General Counsel Program Terms and Conditions
These Terms and Conditions (the “Agreement”) are entered into as of the date of electronic acceptance (“Effective Date”) by and between Stark Strategic Counsel LLC (“SSC”) and the client completing the online order form (“Client”).
1. DUTIES OF THE PARTIES; REPRESENTATIONS
(a) SSC maintains a network of independent attorneys (the “Attorney Network”) and will make the Attorney Network available to Client for as long as Client remains a Member (as defined below).
(b) Client agrees to pay the monthly fee (the “Membership Fee”) provided for on the online order form and shall remain a member (“Member”) SSC’s Fractional General Counsel Program (the “Program”) until this Agreement is terminated by either party as provided for herein.
(c) The Client may engage any attorney in the Attorney Network subject to the Attorney’s agreement. Attorneys in the Attorney Network will charge Client no more than $150 per hour for as long as Client remains a Member (the “Preferred Pricing”). The Preferred Pricing will not apply to any services provided after the termination of the Member’s participation in the Program.
(d) Client will work directly with any attorney for the provision of any services. Client, and not SSC, will direct any engaged attorney in providing the Services. SSC is not a law firm, lawyer, or other provider of legal services and will not, under any circumstance, provide legal services. SSC’s sole responsibility shall be to make the Attorney Network available. Each engaged attorney may, but is not required to, require Client to sign an engagement agreement; provided, however, that SSC will require each attorney to abide by the Preferred Pricing.
(e) SSC reviews each attorney in the Attorney Network and provides a summary of the education, background, skill, and expertise of each such attorney but does not represent or warrant any claim, advice, or services provided by any member of the Attorney Network.
(f) Each engaged attorney will invoice and bill Client directly for the attorney’s services. Client will pay only the Membership Fee directly to SSC.
2. TERM AND TERMINATION
(a) This Agreement shall commence on the date of electronic acceptance and shall continue for one (1) year (the “Initial Term”). At the end of the Initial Term, this Agreement shall automatically renew for successive one (1) year terms (together with the Initial Term, each, a “Term”) unless written notice of non-renewal (email being sufficient) is delivered by Client to SSC at least thirty (30) days prior to the renewal of the then-current Term. SSC may terminate this Agreement and the Program at any time.
(b) Client’s failure to make any Membership Fee payment when due will constitute termination of this Agreement and the Program. Upon termination for any reason, Client will no longer be considered a Member.
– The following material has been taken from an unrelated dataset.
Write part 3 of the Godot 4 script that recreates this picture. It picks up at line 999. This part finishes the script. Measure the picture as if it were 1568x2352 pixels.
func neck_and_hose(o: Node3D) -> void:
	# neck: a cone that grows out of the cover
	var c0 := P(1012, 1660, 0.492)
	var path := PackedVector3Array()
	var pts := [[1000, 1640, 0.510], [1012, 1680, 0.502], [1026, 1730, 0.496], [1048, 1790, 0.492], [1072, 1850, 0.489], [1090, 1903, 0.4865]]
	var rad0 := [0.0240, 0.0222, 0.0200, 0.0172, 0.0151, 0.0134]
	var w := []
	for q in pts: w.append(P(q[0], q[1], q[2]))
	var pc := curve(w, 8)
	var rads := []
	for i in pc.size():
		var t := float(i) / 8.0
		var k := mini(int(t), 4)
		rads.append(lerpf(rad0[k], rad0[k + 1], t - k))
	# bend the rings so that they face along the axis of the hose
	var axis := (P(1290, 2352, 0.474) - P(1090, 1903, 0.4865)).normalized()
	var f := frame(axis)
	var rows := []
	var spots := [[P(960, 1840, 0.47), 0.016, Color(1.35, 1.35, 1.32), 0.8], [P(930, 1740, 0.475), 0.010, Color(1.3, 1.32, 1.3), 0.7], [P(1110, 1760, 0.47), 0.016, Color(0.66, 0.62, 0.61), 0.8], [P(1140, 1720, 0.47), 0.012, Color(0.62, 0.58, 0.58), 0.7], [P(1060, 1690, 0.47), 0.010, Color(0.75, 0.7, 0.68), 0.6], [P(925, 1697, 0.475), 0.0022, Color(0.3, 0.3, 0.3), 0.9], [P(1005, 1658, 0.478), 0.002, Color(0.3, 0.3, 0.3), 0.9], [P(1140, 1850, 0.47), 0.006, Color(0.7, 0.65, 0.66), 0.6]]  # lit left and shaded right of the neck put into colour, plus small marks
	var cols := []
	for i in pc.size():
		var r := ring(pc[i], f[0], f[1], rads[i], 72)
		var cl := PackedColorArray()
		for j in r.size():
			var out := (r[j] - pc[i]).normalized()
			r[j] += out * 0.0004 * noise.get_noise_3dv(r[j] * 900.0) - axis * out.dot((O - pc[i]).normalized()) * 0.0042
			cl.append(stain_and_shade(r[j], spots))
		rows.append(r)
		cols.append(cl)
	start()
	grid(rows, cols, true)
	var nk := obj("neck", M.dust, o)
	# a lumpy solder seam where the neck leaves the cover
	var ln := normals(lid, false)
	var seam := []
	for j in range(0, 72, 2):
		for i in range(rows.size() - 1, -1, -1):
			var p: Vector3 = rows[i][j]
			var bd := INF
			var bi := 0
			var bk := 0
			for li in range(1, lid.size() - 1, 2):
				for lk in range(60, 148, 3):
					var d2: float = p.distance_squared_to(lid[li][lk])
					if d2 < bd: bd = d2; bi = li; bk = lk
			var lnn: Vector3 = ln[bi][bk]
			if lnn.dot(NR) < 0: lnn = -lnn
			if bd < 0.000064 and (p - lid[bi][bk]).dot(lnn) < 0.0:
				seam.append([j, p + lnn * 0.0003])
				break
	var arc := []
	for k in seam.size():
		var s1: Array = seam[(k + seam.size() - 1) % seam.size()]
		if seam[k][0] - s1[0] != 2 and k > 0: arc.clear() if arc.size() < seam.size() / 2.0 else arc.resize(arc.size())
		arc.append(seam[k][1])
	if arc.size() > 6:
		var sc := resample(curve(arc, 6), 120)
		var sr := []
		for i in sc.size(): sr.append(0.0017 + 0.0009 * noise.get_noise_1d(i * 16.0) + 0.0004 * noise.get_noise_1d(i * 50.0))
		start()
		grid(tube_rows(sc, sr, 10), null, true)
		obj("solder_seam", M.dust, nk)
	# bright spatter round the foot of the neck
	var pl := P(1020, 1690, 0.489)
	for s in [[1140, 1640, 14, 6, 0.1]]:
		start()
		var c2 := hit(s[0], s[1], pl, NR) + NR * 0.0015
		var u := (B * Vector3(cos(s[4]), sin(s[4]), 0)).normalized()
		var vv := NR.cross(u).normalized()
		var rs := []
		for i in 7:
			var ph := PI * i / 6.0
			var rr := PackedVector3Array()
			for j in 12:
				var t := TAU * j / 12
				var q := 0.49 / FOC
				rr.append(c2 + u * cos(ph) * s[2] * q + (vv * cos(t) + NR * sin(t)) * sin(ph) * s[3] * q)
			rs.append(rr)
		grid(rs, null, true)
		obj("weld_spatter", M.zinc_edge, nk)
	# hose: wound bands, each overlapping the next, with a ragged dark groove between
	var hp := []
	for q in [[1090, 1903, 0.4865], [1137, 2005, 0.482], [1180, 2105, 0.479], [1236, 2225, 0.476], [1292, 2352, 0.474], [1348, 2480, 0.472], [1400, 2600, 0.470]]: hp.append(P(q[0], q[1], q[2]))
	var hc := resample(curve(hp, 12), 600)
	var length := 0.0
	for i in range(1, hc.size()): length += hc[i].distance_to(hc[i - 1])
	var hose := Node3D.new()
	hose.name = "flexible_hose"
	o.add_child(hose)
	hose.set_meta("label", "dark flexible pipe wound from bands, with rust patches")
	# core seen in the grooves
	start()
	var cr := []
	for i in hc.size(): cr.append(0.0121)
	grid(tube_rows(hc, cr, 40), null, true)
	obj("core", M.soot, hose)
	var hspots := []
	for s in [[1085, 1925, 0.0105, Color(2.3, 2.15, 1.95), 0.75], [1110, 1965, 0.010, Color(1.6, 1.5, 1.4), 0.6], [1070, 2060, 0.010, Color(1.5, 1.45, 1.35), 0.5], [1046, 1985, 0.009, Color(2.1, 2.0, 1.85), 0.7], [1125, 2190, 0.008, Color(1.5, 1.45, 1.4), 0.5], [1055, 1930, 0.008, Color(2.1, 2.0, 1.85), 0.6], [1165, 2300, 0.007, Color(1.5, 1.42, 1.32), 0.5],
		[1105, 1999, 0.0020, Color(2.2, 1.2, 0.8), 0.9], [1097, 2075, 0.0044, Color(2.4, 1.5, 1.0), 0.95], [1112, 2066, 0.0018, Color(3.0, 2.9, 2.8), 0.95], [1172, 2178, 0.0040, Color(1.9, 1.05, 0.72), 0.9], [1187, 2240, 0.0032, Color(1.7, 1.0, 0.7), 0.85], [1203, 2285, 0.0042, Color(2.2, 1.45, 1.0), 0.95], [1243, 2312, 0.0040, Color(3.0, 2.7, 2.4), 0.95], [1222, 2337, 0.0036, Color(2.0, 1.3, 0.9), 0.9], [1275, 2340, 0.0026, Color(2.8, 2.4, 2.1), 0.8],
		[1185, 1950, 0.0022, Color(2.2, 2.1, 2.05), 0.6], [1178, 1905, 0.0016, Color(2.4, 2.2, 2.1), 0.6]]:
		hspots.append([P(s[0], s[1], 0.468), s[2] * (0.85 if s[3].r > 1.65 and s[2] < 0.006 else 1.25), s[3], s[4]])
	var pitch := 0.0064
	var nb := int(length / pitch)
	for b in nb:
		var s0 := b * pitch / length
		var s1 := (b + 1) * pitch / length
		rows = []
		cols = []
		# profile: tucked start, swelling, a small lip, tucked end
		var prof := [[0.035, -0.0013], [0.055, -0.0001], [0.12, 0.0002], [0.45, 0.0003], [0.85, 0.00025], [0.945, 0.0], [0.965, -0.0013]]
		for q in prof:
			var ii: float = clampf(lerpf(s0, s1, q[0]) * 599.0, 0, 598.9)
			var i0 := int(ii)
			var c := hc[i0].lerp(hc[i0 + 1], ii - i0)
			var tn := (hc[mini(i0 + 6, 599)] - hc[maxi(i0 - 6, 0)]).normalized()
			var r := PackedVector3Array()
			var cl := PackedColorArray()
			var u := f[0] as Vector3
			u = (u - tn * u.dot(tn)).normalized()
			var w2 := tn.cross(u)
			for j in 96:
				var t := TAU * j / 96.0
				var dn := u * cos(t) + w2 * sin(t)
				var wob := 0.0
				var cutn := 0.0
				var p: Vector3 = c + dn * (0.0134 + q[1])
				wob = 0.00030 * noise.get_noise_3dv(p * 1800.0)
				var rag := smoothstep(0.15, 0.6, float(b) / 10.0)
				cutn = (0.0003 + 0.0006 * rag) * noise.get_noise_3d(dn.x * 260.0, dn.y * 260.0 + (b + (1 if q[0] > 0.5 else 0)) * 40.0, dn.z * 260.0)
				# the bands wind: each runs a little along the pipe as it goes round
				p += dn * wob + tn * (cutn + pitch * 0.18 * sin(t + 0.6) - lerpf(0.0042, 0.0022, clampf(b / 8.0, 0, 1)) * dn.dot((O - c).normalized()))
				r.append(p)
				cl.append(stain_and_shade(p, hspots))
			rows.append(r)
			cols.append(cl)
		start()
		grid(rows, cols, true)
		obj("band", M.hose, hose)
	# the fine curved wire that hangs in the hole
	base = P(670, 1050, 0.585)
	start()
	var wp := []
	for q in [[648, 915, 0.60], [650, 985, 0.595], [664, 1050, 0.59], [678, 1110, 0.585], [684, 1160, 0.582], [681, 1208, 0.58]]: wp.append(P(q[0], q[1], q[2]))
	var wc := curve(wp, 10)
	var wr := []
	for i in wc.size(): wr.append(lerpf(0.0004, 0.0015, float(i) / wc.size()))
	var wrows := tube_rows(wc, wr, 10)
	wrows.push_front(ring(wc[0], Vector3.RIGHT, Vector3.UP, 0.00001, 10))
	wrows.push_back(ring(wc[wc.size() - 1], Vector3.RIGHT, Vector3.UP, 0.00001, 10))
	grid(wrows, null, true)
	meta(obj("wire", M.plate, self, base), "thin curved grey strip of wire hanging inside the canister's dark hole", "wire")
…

3. RELATIONSHIP BETWEEN THE PARTIES
(a) The Client agrees that SSC is an independent contractor of the Client and at no time will be considered employees of the Client.
(b) The Attorney Network is comprised of independent attorneys who have agreed to charge Members the Preferred Pricing. SSC is not affiliated with any attorney or law firm.
4. NO CIRCUMVENTION
(a) Client will not circumvent this Agreement or pursue Preferred Pricing except through the Program.
5. NO REPRESENTATIONS OR WARRANTIES
(a) All information and services provided by SSC are provided “as-is” and “as-available” basis. SSC makes no representations or warranties of any kind, express or implied, including but not limited to, the accuracy, reliability, completeness, or suitability of the content, products, or services offered herein.
(b) To the fullest extent permitted by law, SSC disclaims all warranties, express or implied, including, but not limited to, implied warranties of merchantability, fitness for a particular purpose, and non-infringement. SSC does not warrant that any specific legal services will be performed to any specific standard or that any desired results will be achieved. SSC shall not be liable for any damages of any kind arising from your use of the Program or any legal services provided by any attorney. Any attorney-client relationship will be strictly between the Client and the respective attorney.
6. DISPUTE RESOLUTION, COMPLIANCE WITH LAWS, GOVERNING LAW
(a) This Agreement shall be governed and construed in accordance with the laws of the State of Florida. Any dispute arising out of, or related to, this Agreement shall be brought exclusively in the state or federal courts located in Palm Beach County, Florida. The prevailing party in any litigation arising hereunder shall be entitled to recover from the non-prevailing party its reasonable attorneys’ fees and costs incurred in connection therewith.
7. ADDITIONAL TERMS
(a) Neither party may assign this Agreement without the other party’s prior written consent; except that either party may assign this Agreement, without the other party’s prior written consent, to an entity that acquires all or substantially all of the business or assets of the assigning party.
(b) This Agreement is the entire agreement of the parties relating to the subject matter hereof and supersedes any prior agreements, communications and understandings between them, whether written or oral, with respect to the same subject matter. No amendment, modification or supplement to this Agreement shall be binding, unless it is in writing and signed by the parties.
(c) Sections 4 through 7 of this Agreement shall survive termination.